• **EXERCISE OBJECTIVE**: Count the lines below that contain the word "pixels" and give only the number.

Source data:
◆ ◆ ◆ ◆ ◆
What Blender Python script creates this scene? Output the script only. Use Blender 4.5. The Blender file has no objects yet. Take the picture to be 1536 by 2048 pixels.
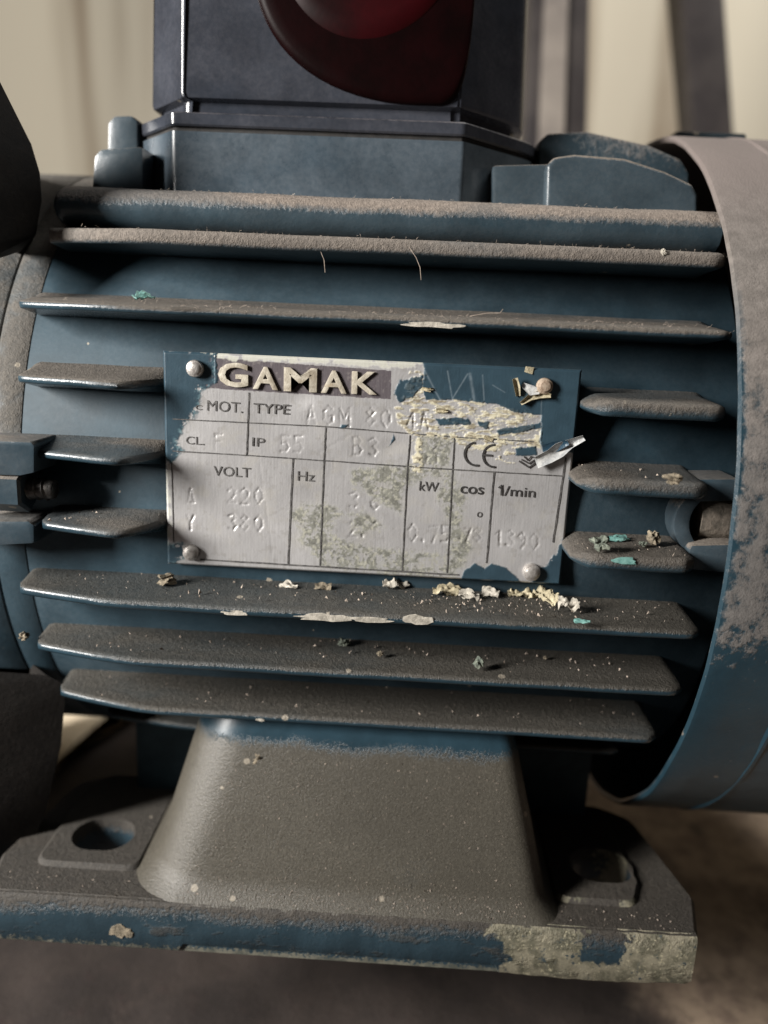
import bpy, bmesh, math, random
import numpy as np
from mathutils import Vector, Matrix, noise as mnoise
random.seed(7); rng = np.random.default_rng(11)
SC = bpy.context.scene; COL = SC.collection
MM = 0.001

# ------------------------------------------------------------------ camera, world, lamps, exposure
CAM = np.array([8.195, -200.11, 115.429]); PITCH, YAW, ROLL = (math.radians(a) for a in (13.42, -1.59, 2.55)); F = 1556.027
_cp, _sp, _cy, _sy = math.cos(PITCH), math.sin(PITCH), math.cos(YAW), math.sin(YAW)
FWD = np.array([_sy*_cp, _cy*_cp, -_sp]); _r = np.array([_cy, -_sy, 0.0]); _u = np.cross(_r, FWD)
RT = math.cos(ROLL)*_r + math.sin(ROLL)*_u; UP = -math.sin(ROLL)*_r + math.cos(ROLL)*_u
cd = bpy.data.cameras.new('camera'); cam = bpy.data.objects.new('camera', cd); COL.objects.link(cam)
cd.lens = F/2048*36.0; cd.sensor_width = 36.0; cd.clip_start = 0.005; cd.clip_end = 50
cam.matrix_world = Matrix(((RT[0], UP[0], -FWD[0], CAM[0]*MM), (RT[1], UP[1], -FWD[1], CAM[1]*MM), (RT[2], UP[2], -FWD[2], CAM[2]*MM), (0, 0, 0, 1)))
cd.dof.use_dof = True; cd.dof.focus_distance = 0.131; cd.dof.aperture_fstop = 9.0
SC.camera = cam
W = bpy.data.worlds.new('World'); SC.world = W; W.use_nodes = True
W.node_tree.nodes['Background'].inputs[0].default_value = (0.60, 0.50, 0.48, 1); W.node_tree.nodes['Background'].inputs[1].default_value = 0.043
def lamp(name, loc, target, size, power, color, tall=None):
    d = bpy.data.lights.new(name, 'AREA'); d.shape = 'RECTANGLE'; d.size = size; d.size_y = tall or size; d.energy = power; d.color = color
    o = bpy.data.objects.new(name, d); COL.objects.link(o); o.location = loc
    o.rotation_euler = (Vector(target)-Vector(loc)).to_track_quat('-Z', 'Y').to_euler(); return o
lamp('work_lamp', (-0.42, -0.30, 0.245), (0, -0.06, 0.09), 0.075, 7.4, (1.0, 0.965, 0.92), 0.20)
lamp('daylight', (0.42, 0.10, 0.88), (-0.12, 0.60, 0.16), 0.35, 7.0, (1.0, 0.97, 0.91))
SC.view_settings.view_transform = 'Standard'; SC.view_settings.look = 'None'; SC.view_settings.exposure = 0; SC.view_settings.gamma = 1

# ------------------------------------------------------------------ tracing helpers: a pixel of the photograph back onto a real plane (mm)
def pray(q): return FWD + RT*(q[0]-768)/F - UP*(q[1]-1024)/F
def py(q, y): d = pray(q); return CAM + d*(y-CAM[1])/d[1]
def pz(q, z): d = pray(q); return CAM + d*(z-CAM[2])/d[2]
def proj(P):
    d = np.asarray(P, float)-CAM; w = d@FWD
    return 768+F*(d@RT)/w, 1024-F*(d@UP)/w

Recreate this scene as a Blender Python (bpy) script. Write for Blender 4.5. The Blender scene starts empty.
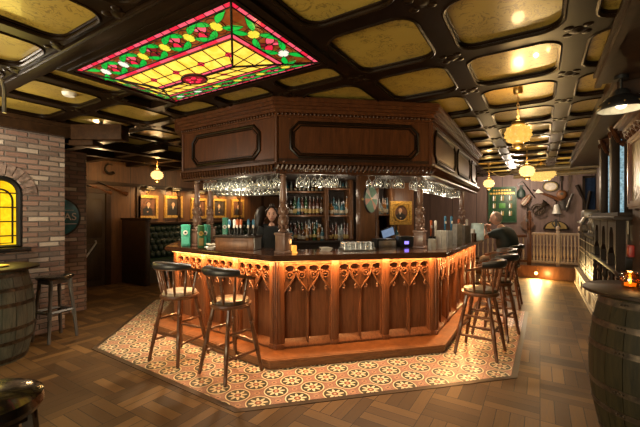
import bpy, bmesh, math, random
from mathutils import Vector, Matrix
from math import sin, cos, pi, radians, sqrt, atan2
random.seed(7)
SC = bpy.context.scene
COL = SC.collection

# ------------------------------------------------------------------ camera geometry
FPX, HZ, EYE, YAW = 353.5, 216.0, 1.57, radians(31.9)
FW = Vector((cos(YAW), sin(YAW), 0)); RT = Vector((sin(YAW), -cos(YAW), 0))

def ray(u, v=HZ):
    d = FW + RT * ((u - 320) / FPX); d.z = (HZ - v) / FPX
    return d

def at_depth(u, v, D):
    return Vector((0, 0, EYE)) + ray(u, v) * D

def at_z(u, v, z):
    d = ray(u, v)
    return Vector((0, 0, EYE)) + d * ((z - EYE) / d.z)

# ------------------------------------------------------------------ materials
def new_mat(name):
    m = bpy.data.materials.new(name); m.use_nodes = True
    nt = m.node_tree; nt.nodes.clear()
    out = nt.nodes.new('ShaderNodeOutputMaterial')
    return m, nt, out

class NB:
    """small node helper"""
    def __init__(s, nt): s.nt = nt
    def n(s, t, **kw):
        x = s.nt.nodes.new(t)
        for k, v in kw.items(): setattr(x, k, v)
        return x
    def l(s, a, b): s.nt.links.new(a, b)
    def math(s, op, a, b=None, c=None):
        x = s.n('ShaderNodeMath', operation=op)
        for i, q in enumerate((a, b, c)):
            if q is None: continue
            if isinstance(q, (int, float)): x.inputs[i].default_value = q
            else: s.l(q, x.inputs[i])
        return x.outputs[0]
    def mix(s, fac, a, b):
        x = s.n('ShaderNodeMix', data_type='RGBA')
        for i, q in ((0, fac), (6, a), (7, b)):
            if isinstance(q, (int, float)): x.inputs[i].default_value = q
            elif isinstance(q, tuple): x.inputs[i].default_value = (*q, 1) if len(q) == 3 else q
            else: s.l(q, x.inputs[i])
        return x.outputs[2]
    def coords(s, scale=(1, 1, 1), kind='Object', rot=(0, 0, 0)):
        tc = s.n('ShaderNodeTexCoord'); mp = s.n('ShaderNodeMapping')
        mp.inputs['Scale'].default_value = scale; mp.inputs['Rotation'].default_value = rot
        s.l(tc.outputs[kind], mp.inputs['Vector'])
        return mp.outputs[0]
    def noise(s, vec, scale=5, detail=4, rough=.55, dist=0):
        x = s.n('ShaderNodeTexNoise'); x.inputs['Scale'].default_value = scale
        x.inputs['Detail'].default_value = detail; x.inputs['Roughness'].default_value = rough
        x.inputs['Distortion'].default_value = dist
        s.l(vec, x.inputs['Vector'])
        return x.outputs[0]
    def ramp(s, fac, stops):
        x = s.n('ShaderNodeValToRGB'); e = x.color_ramp.elements
        while len(e) > 1: e.remove(e[-1])
        e[0].position = stops[0][0]; e[0].color = (*stops[0][1], 1)
        for p, c in stops[1:]:
            q = e.new(p); q.color = (*c, 1)
        s.l(fac, x.inputs[0])
        return x.outputs[0]
    def bump(s, h, strength=.3, dist=.01):
        b = s.n('ShaderNodeBump'); b.inputs['Strength'].default_value = strength
        b.inputs['Distance'].default_value = dist
        s.l(h, b.inputs['Height'])
        return b.outputs[0]
    def bsdf(s, out, col=None, rough=.5, metal=0, normal=None, emit=None, estr=0, coat=0, spec=.5):
        b = s.n('ShaderNodeBsdfPrincipled')
        if isinstance(col, tuple): b.inputs['Base Color'].default_value = (*col, 1)
        elif col is not None: s.l(col, b.inputs['Base Color'])
        if isinstance(rough, (int, float)): b.inputs['Roughness'].default_value = rough
        else: s.l(rough, b.inputs['Roughness'])
        b.inputs['Metallic'].default_value = metal
        b.inputs['Coat Weight'].default_value = coat
        b.inputs['Specular IOR Level'].default_value = spec
        if normal is not None: s.l(normal, b.inputs['Normal'])
        if emit is not None:
            if isinstance(emit, tuple): b.inputs['Emission Color'].default_value = (*emit, 1)
            else: s.l(emit, b.inputs['Emission Color'])
            b.inputs['Emission Strength'].default_value = estr
        s.l(b.outputs[0], out.inputs[0])
        return b

def plain(name, col, rough=.5, metal=0, var=.12, vs=14, emit=None, estr=0, coat=0, bump=0):
    m, nt, out = new_mat(name); b = NB(nt)
    v = b.coords()
    nz = b.noise(v, vs, 3)
    c2 = tuple(min(1, c * (1 + 2.2 * var)) for c in col); c1 = tuple(c * (1 - 1.4 * var) for c in col)
    c = b.ramp(nz, [(.3, c1), (.7, c2)])
    b.bsdf(out, c, rough, metal, emit=emit, estr=estr, coat=coat, normal=b.bump(nz, bump) if bump else None)
    return m

def wood(name, c1, c2, rough=.35, scale=(22, 22, 2.2), coat=0, bump=.08, spec=.4):
    m, nt, out = new_mat(name); b = NB(nt)
    v = b.coords(scale)
    g = b.noise(v, 1.6, 6, .6, .6)
    fine = b.noise(v, 7, 2, .5)
    f = b.math('ADD', b.math('MULTIPLY', g, .75), b.math('MULTIPLY', fine, .25))
    c = b.ramp(f, [(.32, c1), (.52, tuple((a + q) / 2 for a, q in zip(c1, c2))), (.7, c2)])
    b.bsdf(out, c, rough, 0, b.bump(f, bump, .004), coat=coat, spec=spec)
    return m

def emis(name, col, s):
    m, nt, out = new_mat(name); b = NB(nt)
    v = b.coords(); nz = b.noise(v, 18, 3)
    c = b.ramp(nz, [(.25, tuple(q * .8 for q in col)), (.75, tuple(min(1, q * 1.15) for q in col))])
    b.bsdf(out, (.02, .02, .02), .25, emit=c, estr=s)
    return m

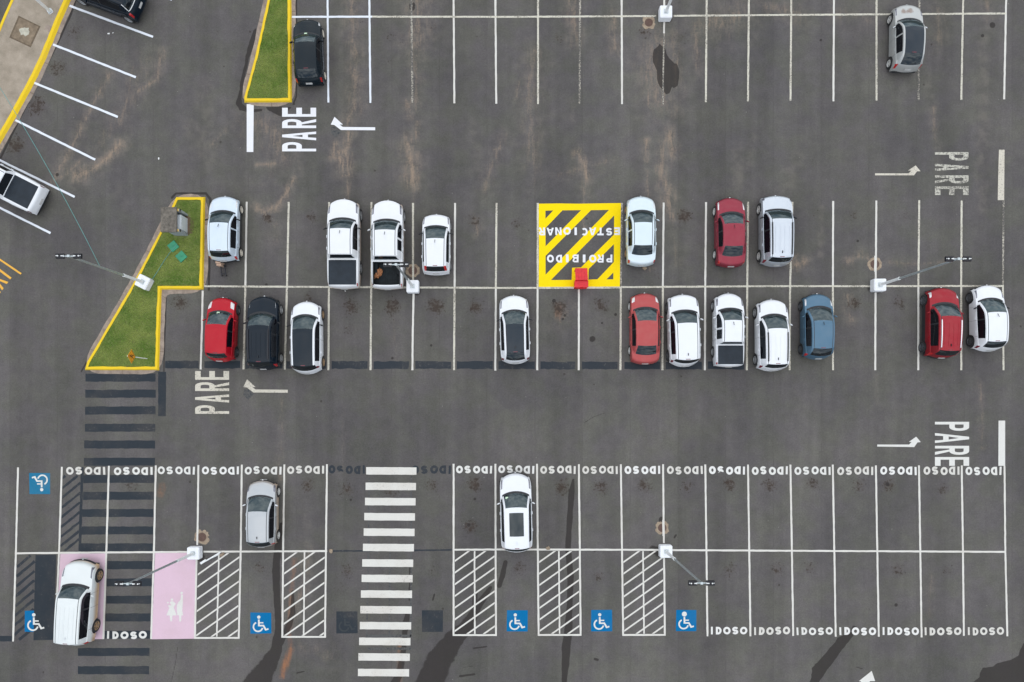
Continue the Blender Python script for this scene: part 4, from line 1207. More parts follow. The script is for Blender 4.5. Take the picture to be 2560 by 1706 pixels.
◆ ◆ ◆ ◆ ◆
• **ANSWER BELOW**: 2